Transitioning from the grisaille that had dominated the Photo Paintings of the previous decade, the Ausschnitte emerged at a point in which Richter had begun to consider colour seriously for the first time. This was a transition very much affected by the growing influence of artist and fellow alumnus of the Dusseldorf Academy, Blinky Palermo. As described by Richter: “We could really just speak about painting. The main thing was about the surface of colour and the proportion of colour” (Ibid., p. 182). Much like his previous alliances with Sigmar Polke and Konrad Lueg, the nature of this friendship was distinctly collaborative. Throughout 1970-71 – the same period that gave rise to the Ausschnitte – the two artists worked together on a number of projects; indeed it was in their joint exhibition, For Salvador Dalí at Galerie Ernst in Hanover, that Richter exhibited two of the Detail paintings for the first time.

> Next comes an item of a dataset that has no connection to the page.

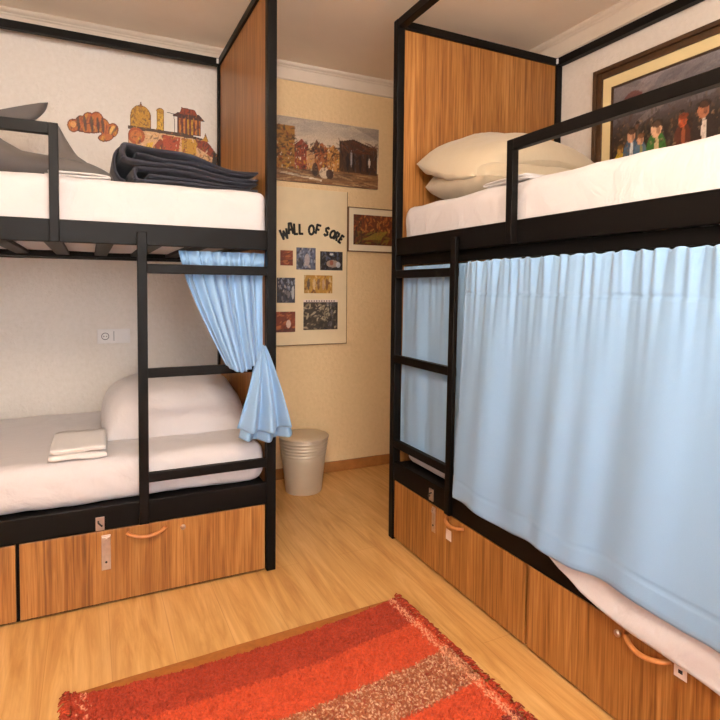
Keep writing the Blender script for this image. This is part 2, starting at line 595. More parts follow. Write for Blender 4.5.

Intriguingly, these works were executed concurrently with the corpus of Cloud Paintings and it is with these that the Details are paired. Once again painted after photographs, Richter’s Clouds offer a natural model for pure abstraction; an equation no less inverted within the Details via their semblance to natural phenomena. Indeed, this precedent would later confer naturally referential titles upon many of Richter’s abstract paintings, such as Rain (1988), Eis (1989) or Forest (1990). Speaking of the latter in 1990 Richter explained: “I want to end up with a picture I haven’t planned. This method of arbitrary choice, chance, inspiration and destruction may produce a specific type of picture, but it never produces a predetermined picture… by not planning the outcome, I hope to achieve the same coherence and objectivity that a random slice of Nature (or Readymade) always possesses” (Gerhard Richter, ‘Notes 1964’ in: Hans Ulrich Obrist, Ed., The Daily Practice of Painting, London 1995, p. 218). As both abstract forms and photorealist paintings, the Details represent the most metamorphic and multidimensional of Richter’s career – significantly, it was this body of work that conceptually furnished and facilitated the artist’s transition into full painterly abstraction in the late 1970s.